María avanza por el pasillo preparando su discurso. Como pasamos tan poco tiempo con los enanos, que tenemos que trabajar para el banco y para el Ayuntamiento (gracias de nuevo Gallardón por el IBI), tenemos que aprovechar cualquier momento para educarles. Cualquier tontería sirve para explicarles algo, orientarles o aconsejarles. No es justo para ellos, pero volviendo al fútbol, que es lo mío y no Heiddeger, estamos todo el rato en el banquillo y cuando nos sacan en los últimos minutos tenemos que demostrar todo lo que valemos.
Por lo menos escucho a María gritarme por el pasillo que va a preguntarle si recuerda dónde lo ha dejado. Es la única oportunidad de que este futuro colchonero, Dios no lo quiera, pueda defenderse. Viene en ese momento en el que estoy preparando arroz el instante de esquizofrenia al que uno se acostumbra.
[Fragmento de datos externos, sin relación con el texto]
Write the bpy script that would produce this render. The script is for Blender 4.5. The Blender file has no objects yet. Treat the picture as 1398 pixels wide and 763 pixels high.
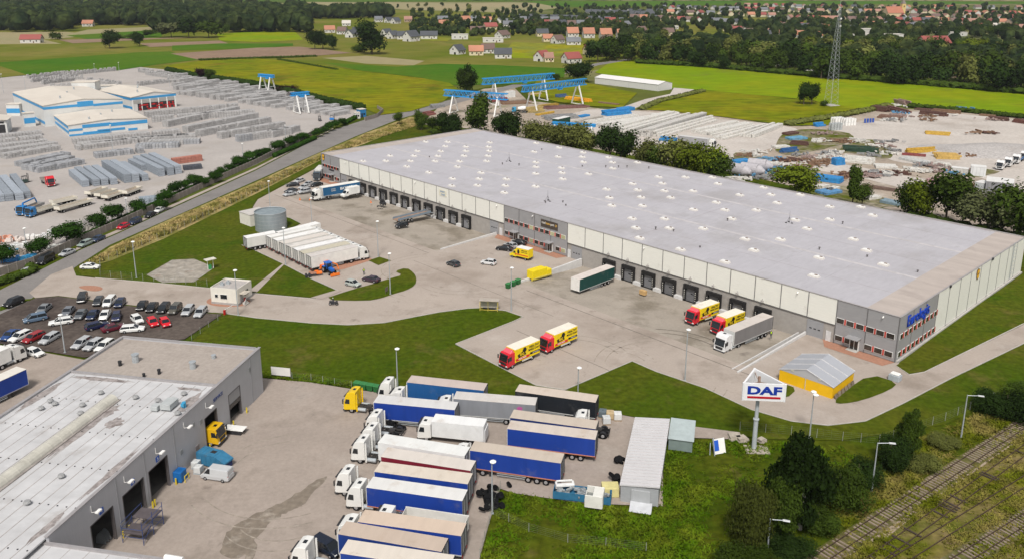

Voy con Daniel y también con María, que ya debería haber llegado al baño pero a la que voy retrasando por el pasillo a efectos literarios. Soy el hincha, y dale con el fútbol, que lleva al cuello la bufanda de los dos equipos. Me centro en el arroz.
Voy a aprovechar que María sigue avanzando por el pasillo para daros la receta del arroz. Compráis arroz, un cazo, un grifo del que salga agua, una placa de inducción (que suena a Heiddeger), un poco de sal, una botella de vino, una radio, unas zapatillas, os dais de alta con una compañía eléctrica y una cuchara de madera. Una vez recopilados estos elementos, os ponéis las zapatillas, encendéis la tele y echáis el arroz en el agua del cazo, removiéndolo lentamente mientras escucháis algo en la radio. Ya está. Lo de la botella lo he puesto porque nunca viene mal tener vino en la reserva. Y lo de la sal no sé.
Pero ya llega María al baño. Espero escuchar voces y solo percibo silencio. Muy raro. Sigo removiendo el arroz, yo a lo mío, pensando en el futuro de mi hijo colchonero.
Vuelve entonces María a la cocina en un instante, cosas también de la literatura, con lo que le costó alcanzar el baño, y me dice que todo está aclarado :
-Me olvidé de ponerle el bañador esta mañana en la mochila – me cuenta – Ha estado con otros tres niños mirando cómo nadaban los demás. Uno no se podía meter en el agua porque tenía una escayola y los otros tampoco llevaban bañador.
Por lo visto, se lo ha contado sin echárselo en cara. Podría haber aprovechado también el poco tiempo que pasa con nosotros para representar el papel del niño humillado porque, de pie y desnudo en el vestuario, descubre que no tiene el bañador en la mochila. Un momento que tienen que ser algo molesto. Que tiene que joder, vamos. Un pequeño trauma que podría haber disuelto con una buena reprimenda de Daniel a María, sólida y argumentada, meditada durante todo un día. ¿Qué niño con siete años no habría aprovechado esa clara ventaja emocional?
Daniel, sin embargo, no se lo toma así. Me alegro de que haya reaccionado como el que le hace una llave de yudo al mundo y lo tumba, que también puede ser otra forma de enfrentarse a él. Expone el hecho y deja que sea el mundo, en forma de madre humillada, el que se venga abajo.
Por lo menos respiro aliviado porque puede que, a su manera, de mayor también sea del Madrid.